Nello "slentando" la rarefazione raggiunta prelude e rafforza il "a tempo risoluto". Concludono il primo volume di quest'integrale le quattro mazurche Op. 33. Un vertice di malinconia, visto che da Parigi Chopin desiderava rimembrare con queste la campagna polacca e la sua infanzia. Furono pubblicate nel 1838, eminente simbolo della Mazur, la danza nazionale che prende il nome dai Mazuri, gli abitanti del Mazowsze, una regione della Polonia del nord. Sin dalla N. 1 in sol diesis minore: Lento, Tatiana Larionova dà l'impressione di voler conferire maggior libertà agogica a quanto è sotto le sue mani, per questo il rubato è qui più fantasioso ed emancipato. Nella N. 2 in re maggiore: Vivace prevale l'etereo volteggiare di note, accompagnato dai rumoretti provenienti dalla meccanica del vecchio Pleyel; ma anche questo fa parte del gioco, nel degustare il sapore di antico che emana questo strumento. "Mesto" indica il N. 4 in si minore, un pezzo dall'ampio sviluppo e tra i più noti di Chopin. Se il genere della mazurka per pianoforte s'identifica in maniera quasi totalizzante con la figura di Frédéric Chopin, dopo aver ascoltato questo CD posso dire che tale binomia un po' si verifica anche con Tatiana Larionova, pianista versatile impegnata in un'interpretazione su un pianoforte dell'ottocento. Si ha l'impressione che sia costantemente mossa da un'insospettabile energia, emanata con una determinazione che teme pochi rivali. La sua lettura sembra sottostare una forza misteriosa, che va oltre le sue fattezze fisiche, portatrice di un'alta etica che sconfina quasi nel missionario.

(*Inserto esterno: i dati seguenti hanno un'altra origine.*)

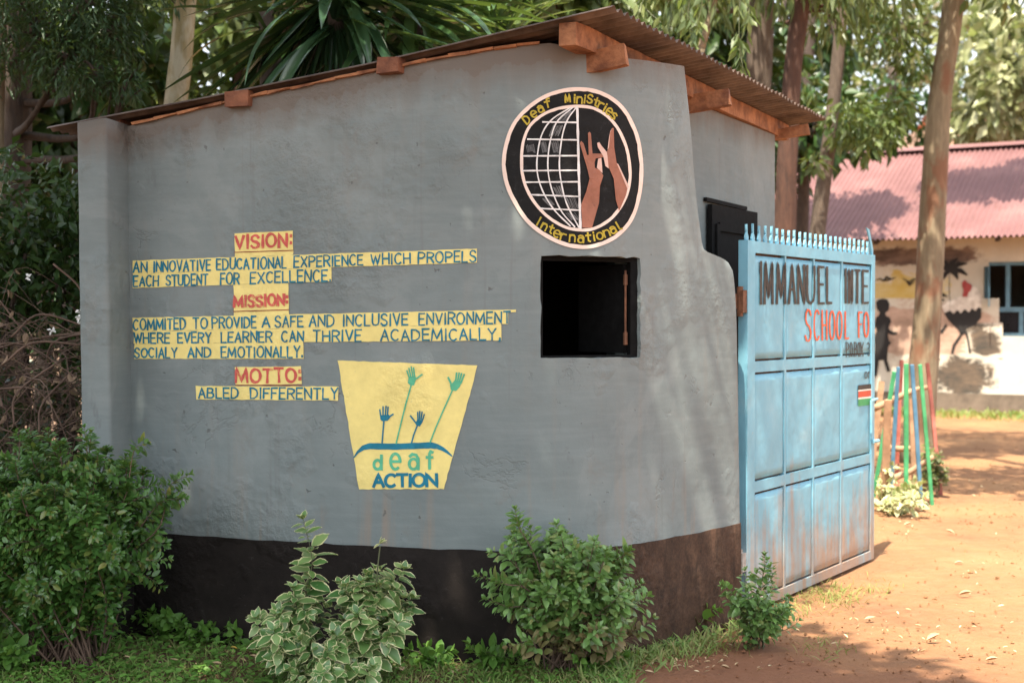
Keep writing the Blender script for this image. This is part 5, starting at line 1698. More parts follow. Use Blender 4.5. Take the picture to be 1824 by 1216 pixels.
def build_school():
    UL, UR = -3.5, 9.0
    EZ = 3.02
    dep = 6.5
    wx0, wx1 = ss(1752), ss(1752) + 1.9
    wz0, wz1 = PS(1790, 599).z, PS(1790, 466).z
    # front wall with a window opening
    mb = MB()
    us = [UL, wx0, wx1, UR]; zs = [-0.05, wz0, wz1, EZ]
    th = .2
    for i in range(3):
        for j in range(3):
            if (i, j) == (1, 1): continue
            a, b = sp(us[i], zs[j]), sp(us[i + 1], zs[j])
            mb.add([sp(us[i], zs[j]), sp(us[i + 1], zs[j]), sp(us[i + 1], zs[j + 1]), sp(us[i], zs[j + 1])], [(0, 1, 2, 3)])
            mb.add([sp(us[i], zs[j], -th), sp(us[i + 1], zs[j], -th), sp(us[i + 1], zs[j + 1], -th), sp(us[i], zs[j + 1], -th)], [(3, 2, 1, 0)])
    q = [(wx0, wz0), (wx1, wz0), (wx1, wz1), (wx0, wz1)]
    for k in range(4):
        (a, za), (b, zb) = q[k], q[(k + 1) % 4]
        mb.add([sp(a, za), sp(b, zb), sp(b, zb, -th), sp(a, za, -th)], [(0, 1, 2, 3)])
    # back and gable walls
    mb.add([sp(UL, -.05, -dep), sp(UR, -.05, -dep), sp(UR, EZ, -dep), sp(UL, EZ, -dep)], [(0, 1, 2, 3)])
    for u in (UL, UR):
        mb.add([sp(u, -.05, 0), sp(u, -.05, -dep), sp(u, EZ, -dep), sp(u, EZ + 1.35, -dep / 2), sp(u, EZ, 0)], [(0, 1, 2, 3, 4)])
    mb.build('wall', M['cream'], school)
    mb = MB(); mb.box(sp(UL, -.05, 0.002), WD * (UR - UL), WN * .03, (0, 0, .38)); mb.build('base_course', M['concrete'], school)
    # roof: two corrugated slopes and a ridge cap
    pit = math.atan2(1.55, dep / 2 + .65)
    for side in (0, 1):
        L = UR - UL + .6
        waves = int(L / .095); nu = waves * 6; nv = 3
        V = []
        for i in range(nu + 1):
            u = UL - .3 + L * i / nu
            hh = .024 * math.sin(2 * math.pi * i / 6)
            for j in range(nv + 1):
                f = j / nv
                n_ = (.65 - (dep / 2 + .65) * f) if side == 0 else (-dep - .65 + (dep / 2 + .65) * f)
                V.append(sp(u, EZ - .02 + 1.98 * f + hh + .012 * mnoise.noise(Vector((u * .8, f * 2, side))), n_))
        F = [(i * (nv + 1) + j, (i + 1) * (nv + 1) + j, (i + 1) * (nv + 1) + j + 1, i * (nv + 1) + j + 1) for i in range(nu) for j in range(nv)]
        if side: F = [f[::-1] for f in F]
        r = obj('roof', V, F, M['red_roof'], school, smooth=True)
        if side == 0: front = r
    mb = MB()
    zr_ = EZ + 1.98
    for s, a, b in ((0, .25, 0), (1, 0, -.25)):
        mb.add([sp(UL - .3, zr_ + (-.05 if s == 0 else .045), -dep / 2 + a), sp(UR + .3, zr_ + (-.05 if s == 0 else .045), -dep / 2 + a), sp(UR + .3, zr_ + (.045 if s == 0 else -.05), -dep / 2 + b), sp(UL - .3, zr_ + (.045 if s == 0 else -.05), -dep / 2 + b)], [(0, 1, 2, 3)])
    mb.build('ridge_cap', M['red_roof'], front)
    for px in (1572, 1785, 1690):
        u = ss(px)
        mb = MB(); mb.beam(sp(u, EZ - .05, .55), sp(u, EZ + .10, 0), .07, .11); mb.build('rafter_end', M['bark_dark'], school)
    # window: blue steel frame, lower and upper lights, one casement
    mb = MB()
    f = .06
    def bar(u0, u1, z0, z1, n0=-.12, n1=-.06): mb.box(sp(u0, z0, n0), WD * (u1 - u0), WN * (n1 - n0), (0, 0, z1 - z0))
    bar(wx0, wx1, wz0, wz0 + f); bar(wx0, wx1, wz1 - f, wz1); bar(wx0, wx0 + f, wz0 + f, wz1 - f); bar(wx1 - f, wx1, wz0 + f, wz1 - f)
    zt = wz0 + (wz1 - wz0) * .36
    bar(wx0 + f, wx1 - f, zt - .04, zt + .04)
    um = ss(1818)
    bar(um - .035, um + .035, wz0 + f, zt - .04); bar(um - .035 - .22, um - .22 + .035, zt + .04, wz1 - f)
    bar(um + .7, um + .76, wz0 + f, wz1 - f, -.119, -.061)
    win = mb.build('window', M['win_blue'], school)
    mb = MB(); mb.add([sp(wx0 + .02, wz0 + .02, -.10), sp(wx1 - .02, wz0 + .02, -.10), sp(wx1 - .02, zt, -.10), sp(wx0 + .02, zt, -.10)], [(0, 1, 2, 3)]); mb.build('pane', M['pane'], win)
    mb = MB()
    mb.box(sp(wx0 + .07, zt + .05, -.06), WD * .06 + WN * .35, WN * .02 + WD * .02, (0, 0, wz1 - zt - .12)); mb.build('casement', M['win_blue'], win)
    # classroom inside
    mb = MB(); mb.add([sp(UL + .3, .02, -.25), sp(UR - .3, .02, -.25), sp(UR - .3, .02, -dep + .2), sp(UL + .3, .02, -dep + .2)], [(0, 1, 2, 3)])
    mb.build('classroom_floor', M['concrete'], school)
    mb = MB(); mb.add([sp(UL + .3, EZ - .1, -.25), sp(UR - .3, EZ - .1, -.25), sp(UR - .3, EZ - .1, -dep + .2), sp(UL + .3, EZ - .1, -dep + .2)], [(0, 1, 2, 3)])
    mb.build('classroom_ceiling', M['inside'], school)
    # mural
    k = 344 / 1101
    T = lambda x, y: (1480 + x * k, 400 + y * k)
    def patch(name, x0, y0, x1, y1, mat, off, hole=.5):
        n = 16; V = []; E = []
        for j in range(n + 1):
            for i in range(n + 1):
                u, v = i / n, j / n
                V.append(PS(*T(x0 + (x1 - x0) * u, y0 + (y1 - y0) * v), off))
                E.append(max(-.4, min(1, 1.3 * (1 - ((2 * abs(u - .5)) ** 2.6 + (2 * abs(v - .5)) ** 2.6) ** .385) + .05)))
        F = [(j * (n + 1) + i, (j + 1) * (n + 1) + i, (j + 1) * (n + 1) + i + 1, j * (n + 1) + i + 1) for j in range(n) for i in range(n)]
        return obj(name, V, F, mat, school, attrs={'edge': E})
    sky_ = patch('mural_sky', 160, 255, 690, 560, M['mural_ochre'], .004)
    patch('mural_ground', 170, 420, 960, 800, M['mural_pink'], .008)
    patch('mural_cloud', 130, 120, 900, 240, M['mural_cloud'], .006)
    patch('mural_bush_shade', 560, 740, 960, 1000, M['mural_dark'], .011)  # dark blotches: mural paint with the shading of the wall painted in
    patch('mural_bush_shade', 770, 560, 980, 760, M['mural_dark'], .012)
    def sil(name, polys, mat='silhouette', off=.016): return poly_patch(name, [[T(*p) for p in q] for q in polys], PS, off, M[mat], school)
    boy = [(258, 440), (275, 426), (300, 421), (325, 428), (336, 455), (330, 488), (312, 503), (315, 520), (338, 530), (346, 552), (332, 580), (335, 598), (360, 612), (378, 610), (381, 625), (352, 631), (326, 620),
           (332, 660), (346, 672), (332, 690), (327, 705), (322, 770), (340, 835), (322, 838), (300, 770), (275, 775), (264, 860), (246, 866), (250, 700), (250, 640), (262, 600), (251, 578), (258, 530), (276, 515), (280, 500), (262, 478)]
    sil('mural_boy', [boy])
    sil('mural_boy', [[(470, 640), (490, 590), (520, 575), (525, 590), (495, 612), (480, 645), (455, 648)], [(600, 590), (630, 600), (655, 565), (664, 575), (640, 618), (605, 615)], [(585, 640), (600, 700), (625, 770), (610, 775), (590, 715)]])
    sil('mural_rooster', [[(640, 495), (700, 478), (780, 480), (860, 462), (858, 530), (820, 575), (775, 595), (767, 622), (740, 630), (728, 600), (700, 575), (668, 540)],
                          [(742, 618), (758, 618), (712, 690), (700, 735), (684, 738), (695, 685)], [(765, 610), (780, 610), (790, 660), (802, 735), (788, 735), (778, 665)],
                          [(600, 388), (640, 388), (672, 412), (640, 410), (625, 418)], [(595, 430), (640, 422), (655, 432), (625, 440), (640, 452), (600, 455)]])
    sil('mural_feathers', [[(648, 505), (636, 462), (665, 440), (700, 428), (748, 405), (790, 372), (822, 350), (850, 385), (862, 420), (862, 478), (840, 470), (826, 490), (806, 476), (788, 500), (765, 480), (742, 505), (722, 485), (700, 508), (680, 488)]], 'feather', .020)
    sil('mural_comb', [[(748, 345), (752, 325), (766, 315), (780, 330), (806, 345), (802, 372), (786, 388), (780, 412), (750, 410), (758, 375)]], 'comb', .024)
    mb = MB()
    for i, p in enumerate(([(678, 262), (655, 215), (632, 205)], [(678, 262), (690, 220), (722, 192)], [(680, 258), (730, 225), (778, 222)], [(682, 262), (740, 262), (778, 288)], [(680, 262), (712, 280), (724, 310)], [(676, 262), (650, 285), (634, 318)], [(674, 258), (640, 245), (612, 255)])):
        ribbon(mb, [T(*q) for q in p], lambda t: 2 + 7 * math.sin(math.pi * min(1, .1 + t * .9)), PS, .016 + .0005 * i)
    ribbon(mb, [T(678, 262), T(676, 360), T(682, 470)], 1.2, PS, .020)
    mb.build('mural_palm', M['silhouette'], school)
    mb = MB()
    for i, p in enumerate(([(255, 318), (280, 308), (300, 320), (320, 298), (345, 312), (370, 300)], [(410, 305), (435, 322), (448, 330), (470, 312), (500, 310)], [(300, 320), (330, 316), (345, 306)], [(430, 320), (450, 345), (478, 322)])):
        ribbon(mb, [T(*q) for q in p], lambda t: 1 + 2.2 * math.sin(math.pi * t), PS, .016 + .0006 * i)
    mb.build('mural_birds', M['silhouette'], school)
build_school()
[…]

Accende un'idea: la musica come apostolato, come privilegiato strumento atto a traghettare un essere finito verso l'infinitezza. Tanti sono gli elementi che decretano la validità di questo disco, innanzitutto il fascino derivante dall'esternazione di un'istintività autenticamente slava, quella sfumata nostalgia che tinge di viola ognuna di queste mazurche, non un viola qualunque ma recante la malinconia che Tatiana ha per la sua terra. Il fascino che queste deliziose composizioni già contengono in se, viene accresciuto dall'esecuzione su uno strumento d'epoca, il quale dona particolare asciuttezza al tessuto musicale è l'assoluta mancanza di quella posticcia patinatura che talvolta "inquina" queste composizioni. Il suo è uno Chopin tensivo, percorso da una forte corrente interiore, ubbidiente solo a una purissima essenzialità. Ecco che queste "Mazurkas" diventano altra cosa rispetto a certe letture mielose in cui è dato incappare nella discografia dell'immenso artista polacco. Tatiana Larionova fa scoccare dalle sue dita particole di fuoco la cui luminescenza è appena smorzata dal suono dello strumento d'epoca, una sorta di vecchio "carillon" francese con il dono della primigeneità, impegnato nell'atto di consegnarci intatto lo spirito dell'autore. Un lavoro che quindi si stacca da altri in virtù del suo battere un percorso all'incontrario, dove lo smalto luminoso e levigato degli strumenti moderni ci ha fatto forse perdere le radici più intime di questa musica meravigliosa.